__Given entries__.
┏━━

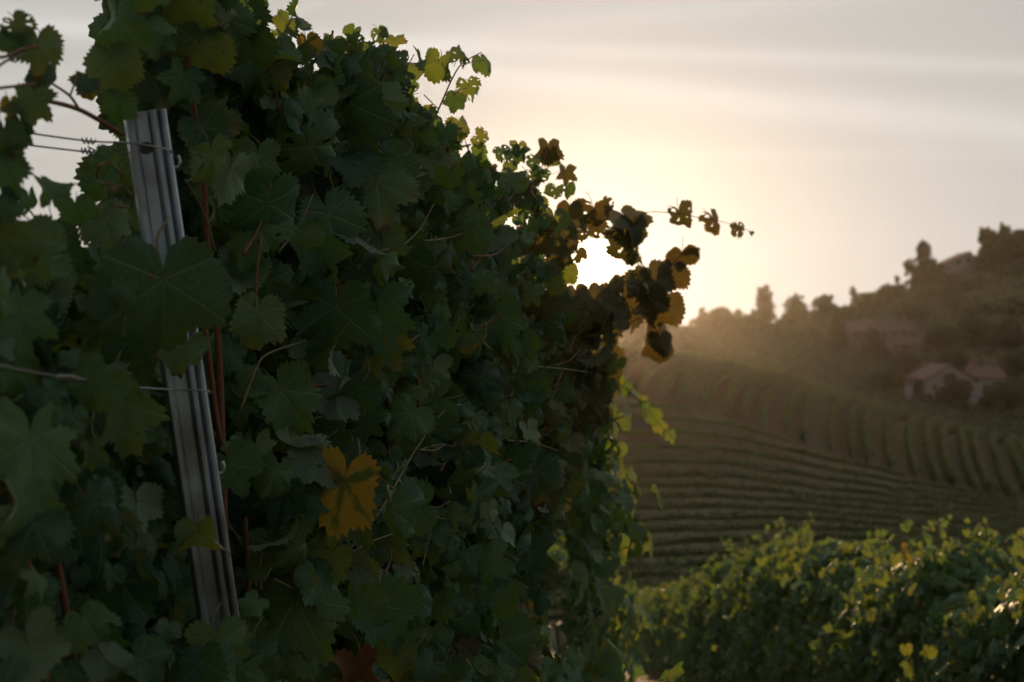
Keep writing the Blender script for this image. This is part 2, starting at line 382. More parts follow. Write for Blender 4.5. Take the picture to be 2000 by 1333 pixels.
# ------------------------------------------------------------------ leaves
VEIN_ANG = [0, R(54), -R(54), R(112), -R(112)]
def outline(th, p):
    """grape leaf outline: five lobes, a notch at the stalk"""
    keys = [(0, 1.0), (p['s1a'], p['s1']), (54, p['lat']), (84, p['s2']), (112, p['bas']), (146, p['bas'] * .86), (168, .36), (180, .07)]
    x = abs(math.degrees(th))
    for (a0, r0), (a1, r1) in zip(keys, keys[1:]):
        if x <= a1:
            t = (x - a0) / (a1 - a0)
            # pointed at lobes, round in the sinuses
            return r0 + (r1 - r0) * (t * t * (3 - 2 * t) * .55 + t * .45)
    return keys[-1][1]
def make_leaf(name, N, K, p, seed, petiole=True, holes=0, tooth=.066):
    r = random.Random(seed)
    ths = [(-math.pi + 2 * math.pi * i / N) for i in range(N)]
    # snap the closest samples on the ribs
    for a in VEIN_ANG:
        k = min(range(N), key=lambda i: abs(ths[i] - a)); ths[k] = a
    verts = []; uvs = []; faces = []
    ph = r.uniform(0, 6); ph2 = r.uniform(0, 6); asym = r.uniform(-.07, .07)
    def shape(x, y):
        rr = math.hypot(x, y); th = math.atan2(x, y)
        z = p['fold'] * abs(x) * (1 - .25 * abs(x))
        z -= p['droop'] * max(0, y) ** 2 + p['side'] * x * x
        z += p['wave'] * rr * rr * math.sin(th * 4.0 + ph) + p['wave'] * .5 * rr ** 3 * math.sin(th * 9 + ph2)
        d = min(abs((th - a + math.pi) % (2 * math.pi) - math.pi) for a in VEIN_ANG)
        z += .10 * min(rr * math.sin(min(d, 1.2)), .22)         # blistered between the ribs
        if abs(p['roll']) > 1e-3:
            c = p['roll']; a = x * c
            x2 = math.sin(a) / c; z2 = (1 - math.cos(a)) / c
            x, z = x2 - z * math.sin(a), z2 + z * math.cos(a)
        if abs(p['curl']) > 1e-3 and y > 0:
            c = p['curl']; a = y * c
            y2 = math.sin(a) / c; z2 = -(1 - math.cos(a)) / c
            y, z = y2 + z * math.sin(a), z2 + z * math.cos(a)
        return (x, y, z)
    rho = [((k + 1) / K) ** .85 for k in range(K)]
    verts.append(shape(0, 0)); uvs.append((0, 0))
    for k in range(K):
        for i, th in enumerate(ths):
            ro = outline(th, p) * (1 + asym * math.sin(th))
            if k == K - 1:
                j = i % 4 if N > 60 else (i % 2) * 2
                tt = tooth * (.55 + .9 * abs(math.sin(i * 1.9 + ph)))
                ro *= 1 + tt * (1.0 if j == 2 else (-.75 if j == 0 else (.1 if j == 1 else .3))) + r.uniform(-.012, .012)
            rad = rho[k] * ro
            x, y = rad * math.sin(th), rad * math.cos(th)
            verts.append(shape(x, y))
            dlt = min(abs((th - a + math.pi) % (2 * math.pi) - math.pi) for a in VEIN_ANG)
            uvs.append((rad * math.cos(min(dlt, 1.5)), rad * math.sin(min(dlt, 1.5))))
    skip = set()
    for h in range(holes):
        k0 = r.randint(2, K - 2); i0 = r.randint(0, N - 1)
        for dk in range(r.choice((1, 2, 3))):
            for di in range(r.randint(2, 6)): skip.add((min(k0 + dk, K - 1), (i0 + di) % N))
    for i in range(N):
        j = (i + 1) % N
        if i == N - 1: continue                                   # open at the stalk notch
        faces.append((0, 1 + j, 1 + i))
        for k in range(1, K):
            if (k, i) in skip: continue
            a, b = 1 + (k - 1) * N, 1 + k * N
            faces.append((a + i, a + j, b + j, b + i))
    nleaf = len(faces)
    if petiole:
        mb = MB(); L = r.uniform(.55, .8)
        q = smooth_path([(0, .02, .0), (0, -.12, -.03), (r.uniform(-.1, .1), -L * .6, -.16), (r.uniform(-.2, .2), -L, -.38)], 3)
        mb.tube(q, [.02 - .004 * i / len(q) for i in range(len(q))], 5)
        off = len(verts); verts += [tuple(v) for v in mb.v]; uvs += [(.3, .3)] * len(mb.v); faces += [tuple(off + i for i in f) for f in mb.f]
    me = bpy.data.meshes.new(name); me.from_pydata(verts, [], faces)
    uvl = me.uv_layers.new(name='veins')
    idx = np.empty(len(me.loops), int); me.loops.foreach_get('vertex_index', idx)
    uvl.data.foreach_set('uv', np.array(uvs, 'f')[idx].ravel())
    me.polygons.foreach_set('use_smooth', [True] * len(me.polygons))
    mi = np.zeros(len(faces), 'i'); mi[nleaf:] = 1; me.polygons.foreach_set('material_index', mi)
    me.materials.append(MATS['leaf_green']); me.materials.append(MATS['green_shoot'])
    me.update(); return me
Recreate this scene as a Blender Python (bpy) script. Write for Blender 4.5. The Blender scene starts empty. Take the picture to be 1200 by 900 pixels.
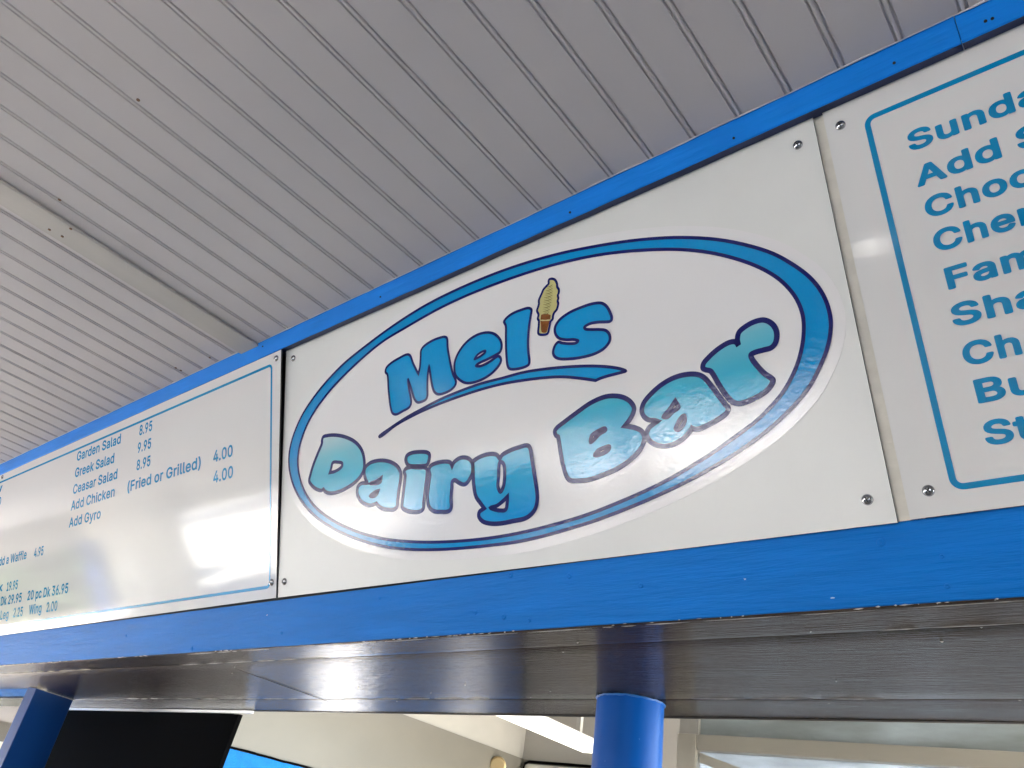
import bpy, math, random
from mathutils import Vector, Matrix, noise
random.seed(7)
S = bpy.context.scene
COL = S.collection
rad = math.radians

# ------------------------------------------------------------------ camera
CAM_RIGHT = Vector((0.77043, 0.62074, 0.14529))
CAM_DOWN = Vector((-0.23997, 0.49350, -0.83599))
CAM_FWD = Vector((-0.59064, 0.60921, 0.52917))
EYE = Vector((0.0, 0.0, 1.6))
FOC, CX, CY = 907.46, 600.0, 450.0          # pixels of the 1200 x 900 photograph
cd = bpy.data.cameras.new('camera')
cam = bpy.data.objects.new('camera', cd)
COL.objects.link(cam)
cd.sensor_width = 36.0
cd.lens = 36.0 * FOC / 1200.0
cd.clip_start, cd.clip_end = 0.02, 2000.0
m = Matrix((CAM_RIGHT, -CAM_DOWN, -CAM_FWD)).transposed().to_4x4()
m.translation = EYE
cam.matrix_world = m
S.camera = cam

# ------------------------------------------------------------------ sky, sun, exposure
SUN_EL, SUN_AZ = rad(47), rad(322)          # azimuth clockwise from +Y
w = bpy.data.worlds.new('World')
S.world = w
w.use_nodes = True
nt = w.node_tree
bg = nt.nodes['Background']
sky = nt.nodes.new('ShaderNodeTexSky')
sky.sky_type = 'NISHITA'
sky.sun_disc = False
sky.sun_elevation = SUN_EL
sky.sun_rotation = SUN_AZ
nt.links.new(sky.outputs[0], bg.inputs[0])
bg.inputs[1].default_value = 0.09
sl = bpy.data.lights.new('sun', 'SUN')
sl.energy, sl.angle, sl.color = 5.0, rad(0.53), (1.0, 0.945, 0.86)
sun = bpy.data.objects.new('sun', sl)
COL.objects.link(sun)
sdir = Vector((math.sin(SUN_AZ) * math.cos(SUN_EL), math.cos(SUN_AZ) * math.cos(SUN_EL), math.sin(SUN_EL)))
sun.rotation_euler = sdir.to_track_quat('Z', 'Y').to_euler()
vs = S.view_settings
vs.view_transform = 'Standard'
vs.look = 'None'
vs.gamma = 1.0
vs.exposure = 4.85
vs.use_curve_mapping = False
S.cycles.max_bounces = 10
S.cycles.diffuse_bounces = 6

# ------------------------------------------------------------------ helpers: geometry of the place
TILT = 0.33433                               # the sign band leans out by 19 degrees
UP = Vector((0, -math.sin(TILT), math.cos(TILT)))
OUT = Vector((0, -math.cos(TILT), -math.sin(TILT)))
EX, EY, EZ = Vector((1, 0, 0)), Vector((0, 1, 0)), Vector((0, 0, 1))
ZC, YT = 2.7, 0.79463                        # ceiling height, where it meets the blue trim
TOP = Vector((0, YT, ZC))
P0 = TOP - OUT * 0.02                        # a point of the sign face plane


def ray(u, v):
    return CAM_RIGHT * ((u - CX) / FOC) + CAM_DOWN * ((v - CY) / FOC) + CAM_FWD


def hit(u, v, n, p):
    r = ray(u, v)
    return EYE + r * ((p - EYE).dot(n) / r.dot(n))


def sg(u, v, h=0.0):
    """photo pixel -> (x, v) on the sign plane, v measured down-negative from the ceiling line"""
    X = hit(u, v, OUT, P0 + OUT * h)
    return Vector((X.x, (X - TOP).dot(UP)))


def on(x, v, h=0.0):
    """sign plane coordinates -> world, h proud of the panel face"""
    q = P0 + UP * (v - (P0 - TOP).dot(UP)) + OUT * h
    return Vector((x, q.y, q.z))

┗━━

__Request__. All lines of the data above that include the word "script" must be shown.

__Output for this task__.
Keep writing the Blender script for this image. This is part 2, starting at line 382. More parts follow. Write for Blender 4.5. Take the picture to be 2000 by 1333 pixels.
Recreate this scene as a Blender Python (bpy) script. Write for Blender 4.5. The Blender scene starts empty. Take the picture to be 1200 by 900 pixels.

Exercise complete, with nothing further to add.